There's more live action in Batman Begins (though clearly some CG trickery here, too). This is an exceptionally dark film, and in all but one or two spots I was never distracted by the typical black and shadow detail woes that LCD projectors usually exhibit.

But the DVD images weren't perfect. The Panasonic could look just a little soft, and sometimes a bit grainy, particularly on dark scenes. But these issues were only obvious when I compared it with much more expensive projectors. The color looked fine subjectively (apart from the lime-greens so common in modern digital projectors), though I did have some concerns about the color (see "Testing and Calibration").

On high definition material, I noticed the same slight softness I observed on DVD when I compared the PT-AE900U to the same programming played back on pricier projectors. Nevertheless, well-produced HD material looked very good through the Panasonic, though a bit short of that "looking through a window" ideal.

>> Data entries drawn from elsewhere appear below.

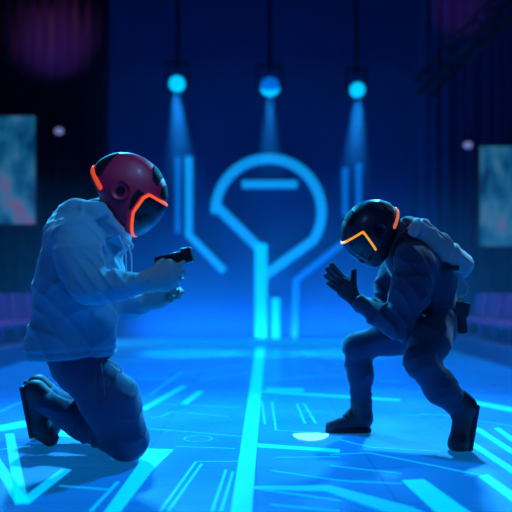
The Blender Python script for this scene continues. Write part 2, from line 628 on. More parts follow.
for (an, to, sgn) in ((anR, toR, 1), (anL, toL, 1)):
    Yh = an[1]
    px = (an[0] * F_PX / an[1]) + 256
    py = HOR - (an[2] - EYE) * F_PX / an[1]
    S = Sculpt(0.005)
    heel, ball = at(px - 11, py - 13, Yh), at(px - 3, py + 24, Yh + 0.01)
    S.chain([heel, ball], [0.046, 0.050], k=0.03, wide=YA, wk=0.92)
    S.limb(ball, np.array([ball[0] + 0.045, ball[1] - 0.005, 0.045]), 0.047, 0.040, k=0.03)
    S.limb(heel + np.array([0.02, 0, 0.0]), at(px + 6, py - 1, Yh), 0.048, 0.052, k=0.03)
    S.plane((0, 0, 0.003), (0, 0, -1), 0.006)
    sh = link('shoe', S.mesh('shoe'), M['shoe'], pa)
    S2 = Sculpt(0.005)
    n = unit(np.cross(YA, ball - heel))
    n = n if n[0] < 0 else -n
    off = n * 0.040
    S2.rbox((heel + ball) / 2 + off, (ball - heel, YA, n), (np.linalg.norm(ball - heel) / 2 + 0.035, 0.043, 0.012), 0.010)
    S2.plane((0, 0, 0.002), (0, 0, -1), 0.004)
    link('sole', S2.mesh('sole'), M['sole'], sh)

trimA = [(0.30, 0.056), (0.170, 0.056), (0.108, 0.046), (0.100, 0.022), (0.106, -0.056), (0.150, -0.150)]
patA = [[(0.005, 0.165), (0.055, 0.17), (0.09, 0.128), (0.105, 0.092), (0.07, 0.104), (0.035, 0.138)],
        [(0.110, 0.125), (0.15, 0.11), (0.155, 0.066), (0.137, 0.068), (0.12, 0.095)],
        [(-0.20, 0.03), (-0.175, 0.09), (-0.13, 0.10), (-0.115, 0.03), (-0.105, -0.03), (-0.13, -0.045)],
        ['pair', (0.055, 0.035), (0.092, 0.038), (0.086, 0.01), (0.094, -0.05), (0.082, -0.06), (0.062, -0.01)]]
helmet(pa, at(130, 190.5, 3.17), 1, math.radians(40), math.radians(-5), M['red_shell'], M['orange'], M['vent_o'], trimA, 1.0, patA)

# the device in the hands
da = at(157, 264, 2.995)
db = at(191, 255.5, 2.985)
dx = unit(db - da)
dy = unit(YA - dx * (YA @ dx))
dz = np.cross(dx, dy)
S = Sculpt(0.003)
S.rbox((da + db) / 2, (dx, dy, dz), (np.linalg.norm(db - da) / 2, 0.036, 0.026), 0.007)
S.rbox(db - dx * 0.012 + dz * 0.004, (dx, dy, dz), (0.021, 0.040, 0.032), 0.008, k=0.006)
S.rbox(da + dx * 0.018 + dz * 0.012, (dx, dy, dz), (0.024, 0.028, 0.014), 0.008, k=0.008)
S.limb(da + dx * 0.04, da + dx * 0.03 - dz * 0.085, 0.020, 0.017, k=0.012)
dev = link('handheld_device', S.mesh('handheld_device'), M['device'])
props(dev, 'dark handheld device gripped in both hands of the person in the red helmet', 'device')
bm = bmesh.new()
R3 = Matrix((dx, dy, dz)).transposed().to_3x3()
box(bm, db + dx * 0.0055 + dz * 0.004, (0.0012, 0.024, 0.016), R3)
link('front_window', mesh_of(bm), M['visor'], dev, smooth=False)
for off in (0.02, 0.034):
    bm = bmesh.new()
    cyl(bm, da + dx * off * 2.2 + dz * 0.02, da + dx * off * 2.2 + dz * 0.029, 0.006)
    link('button', mesh_of(bm), M['metal'], dev, smooth=False)

# ================================================================== PERSON CROUCHING (navy helmet)
pb = empty('person', (0.78, 3.55, 0.0), 'person in dark tactical clothes and navy helmet crouching forward with hands pressed together', 'person')
YC = 3.57
pelB, chB, nkB, hdB = at(434, 316, YC), at(414, 266, YC), at(397, 248, YC), at(375, 236, YC)
shN, shF = at(414, 270, YC - 0.19), at(398, 260, YC + 0.19)
elN, elF = at(400, 326, YC - 0.21), at(384, 310, YC + 0.20)
wrN, wrF = at(356, 302, 3.50), at(360, 303, 3.62)
hpN, hpF = at(433, 326, YC - 0.09), at(428, 330, YC + 0.09)
kneeN, kneeF = at(420, 361, 3.26), at(357, 347, 3.74)
ankN, ankF = at(458, 411, 3.33), at(360, 406, 3.755)


def b_hand(S, wr, dyy, s=1.0, ox=0.0, oy=0.0):
    def q(x, y, d=0.0): return at(x + ox, y + oy, wr[1] + dyy + d)
    kn = [q(345, 281.5), q(342, 285, .004), q(340, 289, .008), q(341, 293, .012)]
    mid = [q(336.5, 272.5), q(333.5, 276.5, .004), q(332, 281.5, .008), q(333, 287.5, .012)]
    tip = [q(330.5, 265), q(326.5, 269, .004), q(325, 275.5, .008), q(327.5, 283.5, .012)]
    th = [q(353, 295, -0.004), q(352, 282, -0.012), q(353, 271.5, -0.014)]
    hand(S, wr, kn, mid, tip, th, s, None, pr=0.020)


B = Sculpt(0.0045)
B.limb(pelB, chB, 0.10, 0.11, wide=YA, wk=1.25).limb(chB, nkB, 0.085, 0.055, k=0.05).limb(nkB, hdB, 0.055, 0.05)
B.ell(hdB, np.eye(3), (0.09, 0.072, 0.10), k=0.03)
B.limb(shN, shF, 0.05, 0.05, k=0.05)
B.chain([shN, elN, wrN], [0.05, 0.04, 0.025]).chain([shF, elF, wrF], [0.05, 0.04, 0.025])
b_hand(B, wrN, 0.0, 0.85)
b_hand(B, wrF, 0.0, 0.85, 2.0, -1.0)
B.limb(hpN, hpF, 0.085, 0.085, k=0.05)
B.chain([hpN, kneeN, ankN], [0.08, 0.05, 0.034]).chain([hpF, kneeF, ankF], [0.085, 0.05, 0.034])
B.limb(ankN, at(460, 438, 3.32), 0.032, 0.025).limb(ankF, at(340, 424, 3.755), 0.03, 0.022)
link('body', B.mesh('body'), M['glove'], pb)

K = Sculpt(0.006)
K.limb(at(434, 313, YC), at(424, 278, YC), 0.120, 0.136, k=0.05, wide=YA, wk=1.2)
K.limb(at(425, 278, YC), at(410, 258, YC), 0.140, 0.118, k=0.05, wide=YA, wk=1.2)
K.limb(at(414, 262, YC - 0.15), at(400, 254, YC + 0.16), 0.085, 0.08, k=0.06)
K.limb(at(408, 252, YC), at(395, 244, YC), 0.088, 0.062, k=0.05)
K.limb(at(402, 232, YC), at(408, 226, YC), 0.05, 0.045, k=0.04, wide=YA, wk=1.5)
K.chain([at(415, 266, YC - 0.17), at(410, 292, YC - 0.21), elN], [0.092, 0.088, 0.066], k=0.05)
K.chain([elN, at(380, 316, 3.42), at(361, 304, 3.48)], [0.066, 0.056, 0.041], k=0.03)
K.chain([at(399, 258, YC + 0.17), at(389, 285, YC + 0.21), elF], [0.08, 0.066, 0.058], k=0.05)
K.chain([elF, at(374, 310, 3.70), at(364, 304, 3.63)], [0.058, 0.050, 0.038], k=0.03)
K.plane(at(440, 336, YC), (0.3, 0, -1), 0.012)
K.noise(folds(21, 0.006, 34, (0.5, 0.2, -0.85), 0.55))
K.noise(folds(22, 0.004, 60, (0.9, 0.2, 0.3), 0.5))
jk = link('jacket', K.mesh('jacket'), M['jacket'], pb)

for wr, ox, oy in ((wrN, 0, 0), (wrF, 2.0, -1.0)):
    G = Sculpt(0.0035)
    b_hand(G, wr, 0.0, 1.0, ox, oy)
    G.limb(wr, wr + (wr - at(341 + ox, 285 + oy, wr[1])) * 0.25, 0.026, 0.034, k=0.015)
    link('glove', G.mesh('glove'), M['glove'], pb)

T = Sculpt(0.006)
T.limb(at(433, 316, YC), at(432, 330, YC), 0.112, 0.116, k=0.05, wide=YA, wk=1.2)
T.chain([at(433, 326, YC - 0.09), at(429, 342, 3.36), kneeN], [0.108, 0.092, 0.069], k=0.05)
T.chain([kneeN, at(441, 388, 3.31), at(457, 406, 3.33)], [0.070, 0.074, 0.054], k=0.04)
T.chain([at(430, 332, YC + 0.09), at(392, 337, YC + 0.14), kneeF], [0.118, 0.088, 0.069], k=0.05)
T.chain([kneeF, at(360, 372, 3.745), at(361, 404, 3.755)], [0.068, 0.066, 0.053], k=0.04)
T.noise(folds(31, 0.005, 36, (0.6, 0.2, -0.7), 0.55))
T.noise(folds(32, 0.003, 62, (0.2, 0.3, 0.9), 0.5))
tr = link('trousers', T.mesh('trousers'), M['jacket'], pb)
for kn, nrm, nx in ((kneeN, (-1, -0.4, 0.1), 0), (kneeF, (-1, 0, 0.5), 0)):
    S = Sculpt(0.004)
    n = unit(nrm)
    u = unit(np.cross(n, YA))
    S.ell(kn + n * 0.038, (n, np.cross(u, n), u), (0.036, 0.05, 0.066), k=0.01)
    link('knee_pad', S.mesh('knee_pad'), M['strap'], tr)

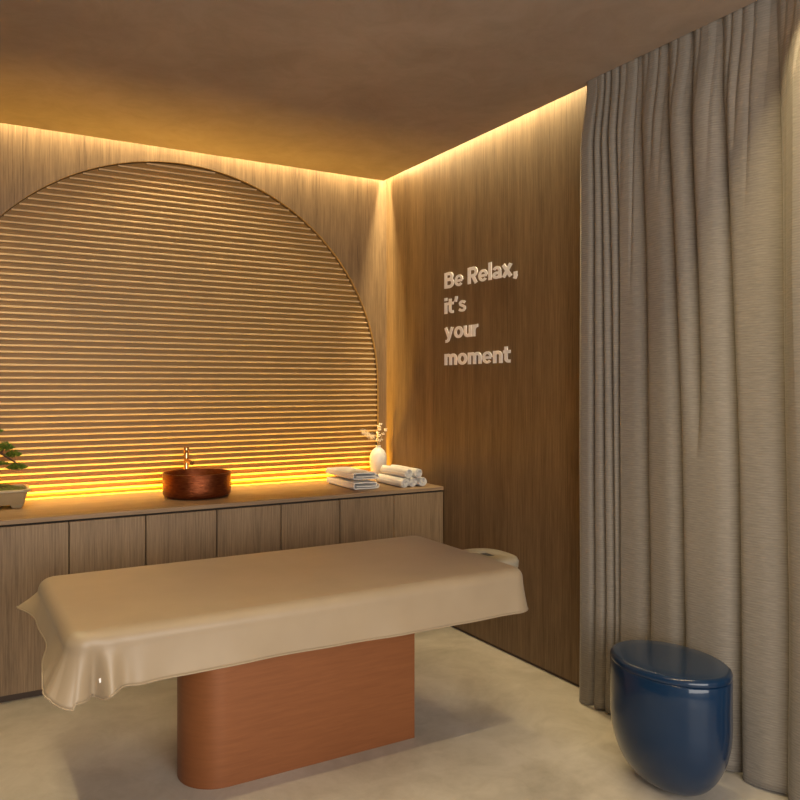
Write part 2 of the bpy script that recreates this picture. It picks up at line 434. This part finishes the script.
# bonsai
px0, px1, py0, py1 = -2.61, -2.243, -.355, -.165
def rrect(x0, x1, y0, y1, r, n=6):
    o = []
    for cx, cy, a0 in ((x1 - r, y1 - r, 0), (x0 + r, y1 - r, 90), (x0 + r, y0 + r, 180), (x1 - r, y0 + r, 270)):
        for i in range(n + 1):
            a = math.radians(a0 + 90 * i / n); o.append((cx + r * math.cos(a), cy + r * math.sin(a)))
    return o
t = thing('bonsai', 'small green bonsai tree in a beige tray pot at the left end of the counter', 'bonsai', ((px0 + px1) / 2, (py0 + py1) / 2, CT))
bm = bmesh.new()
rings = []
for e, z in [(0, .018), (.004, .020), (.018, .076), (.022, .081), (.032, .084), (.032, .092), (.028, .094), (.018, .094), (.015, .086), (.010, .05)]:
    rings.append([bm.verts.new((x, y, CT + z)) for x, y in rrect(px0 - e, px1 + e, py0 - e, py1 + e, .02 + max(e, 0) * .5)])
for a, q in zip(rings, rings[1:]):
    for i in range(len(a)): bm.faces.new((a[i], a[(i + 1) % len(a)], q[(i + 1) % len(a)], q[i]))
bm.faces.new(rings[0][::-1]); bm.faces.new(rings[-1])
pot = obj('pot', bm, M['pot'], t, smooth='auto', angle=.9)
for sx in (0, 1):
    for sy in (0, 1):
        cx = px0 + .03 if sx == 0 else px1 - .03; cy = py0 + .03 if sy == 0 else py1 - .03
        bm = bmesh.new()
        a = [bm.verts.new((cx + dx * .020, cy + dy * .018, CT + .0005)) for dx, dy in ((-1, -1), (1, -1), (1, 1), (-1, 1))]
        q = [bm.verts.new((cx + dx * .031, cy + dy * .028, CT + .0195)) for dx, dy in ((-1, -1), (1, -1), (1, 1), (-1, 1))]
        for i in range(4): bm.faces.new((a[i], a[(i + 1) % 4], q[(i + 1) % 4], q[i]))
        bm.faces.new(a[::-1]); bm.faces.new(q)
        f = obj('foot', bm, M['pot'], t, bev=.003)
bm = bmesh.new()
nx, ny = 40, 20; grid = []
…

I definitely saw the best images from high quality native 720p sources, with 1080i a notch behind. Given a good source, however, viewers who are moving up to their first projector are likely to be delighted with high definition on their PT-AE900U.

I did experience one significant issue with HDMI input of the PT-AE900U. With some source components, though not all, it would not lock onto the correct color format. With the Kaleidescape System, for example, it clearly thought the source was digital RGB, while it was actually digital component. The resulting image was a bright, unwatchable purplish-pink. The Panasonic worked well enough on the HDMI output of a Pioneer DVD player for me to use it as a source, though when a DVD transitioned from menus, or performed other operations that apparently interrupted the HDMI lock momentarily, the image would flash a purple-pink for a fraction of a second. Once the movie or other program began, however, it never displayed this behavior. The output of a Marantz DV8400 DVD player (a 480p RGB digital signal from the player's DVI output used with a DVI-to-HDMI adapter) worked without a glitch, as did the HDMI output of a JVC D-VHS VCR.